Ecco allora che, se per l’uomo antico era naturale considerare immutabili “il cielo e la terra”, quello di oggi va oltre, ingannato dall’Avversario, perché vede nella tecnologia la soluzione a tutti i suoi problemi. Sarà quando la cosiddetta intelligenza artificiale avrà preso il sopravvento sulle vite di tutti che, forse, qualcuno inizierà ad avere dei dubbi sulla legittimità di tutte quelle azioni che avranno portato alla sua instaurazione.
Eppure, in tutto questo percorso umano così delirante in cui è in atto una totale sovversione delle più elementari regole anche solo semplicemente morali, esiste ancora la Parola di Dio che chiama: “Alzate al cielo i vostri occhi, e guardate la terra di sotto, poiché i cieli si dissolveranno come fumo, la terra si logorerà come un vestito e i suoi abitanti moriranno come larve. Ma la mia salvezza durerà per sempre, la mia giustizia non verrà distrutta”.
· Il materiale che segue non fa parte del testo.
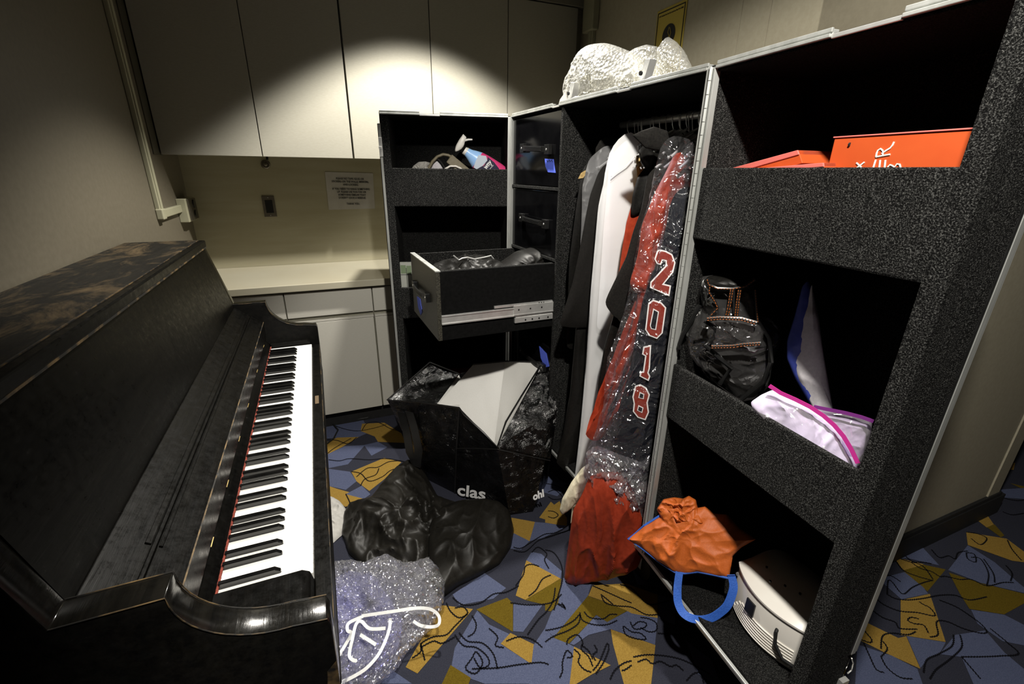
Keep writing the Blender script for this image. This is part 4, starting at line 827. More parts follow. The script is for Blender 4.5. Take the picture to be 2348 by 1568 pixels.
t = garment(.83, [(1408, 720), (1385, 800), (1372, 880), (1366, 960), (1380, 970), (1400, 900), (1440, 760)], 'cloth_black', .010, 'black lower garment hanging beneath the charcoal jacket', seed=13, hg=False)
# red satin costume in clear film
t = garment(.93, [(1560, 345), (1545, 352), (1532, 385), (1512, 420), (1492, 465), (1472, 520), (1465, 575), (1455, 620), (1441, 655), (1450, 668), (1466, 672), (1460, 700), (1446, 760), (1426, 830), (1404, 900), (1390, 955), (1339, 994), (1355, 1010), (1370, 1013), (1398, 985), (1425, 905), (1450, 830), (1500, 700), (1560, 560), (1590, 400)], 'cloth_red', .020, 'red satin costume hanging in clear film to the left of the navy sleeve', seed=14, amp=.020, fr=11, sc=(1, 1, .8), ctr=atpl(1500, 600, *gplane(.93)))
P, n = gplane(.96)
F1 = [(1545, 310), (1530, 316), (1516, 335), (1502, 393), (1497, 444), (1468, 518), (1461, 569), (1448, 633), (1432, 720), (1405, 800), (1392, 830), (1385, 900), (1379, 980), (1352, 1020), (1400, 1060), (1460, 1000), (1520, 700), (1585, 400), (1590, 320)]
puff(on(P, n, F1), -FB.u, .012, .034, 'film_clear', amp=.016, fr=14, seed=15, K=26, ctr=atpl(1500, 600, P, n)).build('clear_film', t, True)
# navy garment with 2018 in its own film, facing the room
c0 = FB.p(1.015, .015, 0); nN = V((-.60, -.80, 0)).normalized()
t = thing('hanging_garment', 'navy garment with red and white digits 2018, inside clear film by the hinge', 'clothing', FB.p(1.02, .1, .9), G)
NV = [(1590, 425), (1560, 430), (1541, 452), (1534, 480), (1525, 531), (1512, 590), (1490, 640), (1473, 690), (1451, 818), (1428, 907), (1413, 980), (1405, 1060), (1440, 1120), (1487, 1110), (1497, 1010), (1510, 900), (1528, 780), (1545, 660), (1562, 550), (1580, 470), (1590, 440)]
puff(on(c0, nN, NV), nN, .006, .02, 'cloth_navy', amp=.004, fr=6, sc=(1, 1, .3), seed=16, prof=.35).build('cloth', t, True)
hanger(t, 1.0, 0)
DG = {  # block digits, outer outline and holes, in photo pixels of the sleeve
 '2': ([(1526, 573), (1541, 581), (1548, 600), (1543, 622), (1522, 648), (1538, 652), (1534, 676), (1490, 657), (1491, 644), (1526, 606), (1525, 596), (1519, 595), (1515, 605), (1506, 603), (1500, 592), (1506, 573), (1513, 570)], []),
 '0': ([(1497, 684), (1516, 690), (1527, 702), (1519, 760), (1506, 773), (1488, 766), (1479, 752), (1486, 692)], [(1499, 707), (1508, 712), (1502, 750), (1494, 748), (1492, 742)]),
 '1': ([(1475, 791), (1493, 787), (1490, 840), (1487, 850), (1491, 858), (1487, 869), (1466, 858), (1468, 848), (1474, 847), (1479, 812), (1472, 808)], []),
 '8': ([(1468, 876), (1482, 884), (1490, 900), (1485, 918), (1488, 940), (1480, 958), (1462, 952), (1451, 938), (1453, 920), (1450, 905), (1456, 880)], [])}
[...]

Possiamo allora concludere con le parole di Pietro nella sua seconda lettera: “Una cosa però non dovete perdere di vista, carissimi: davanti al signore un giorno è come mille anni e mille anni come un solo giorno. Il Signore non ritarda nel compiere la sua promessa, anche se alcuni parlano di lentezza. Egli invece è magnanimo con voi, perché non vuole che alcuno si perda, ma che tutti abbiano modo di pentirsi. Il giorno del Signore verrà come un ladro; allora i cieli spariranno in un grande boato, gli elementi, consumati dal calore, si dissolveranno e la terra, con tutte le sue opere, sarà distrutta” (3.7-9). Amen.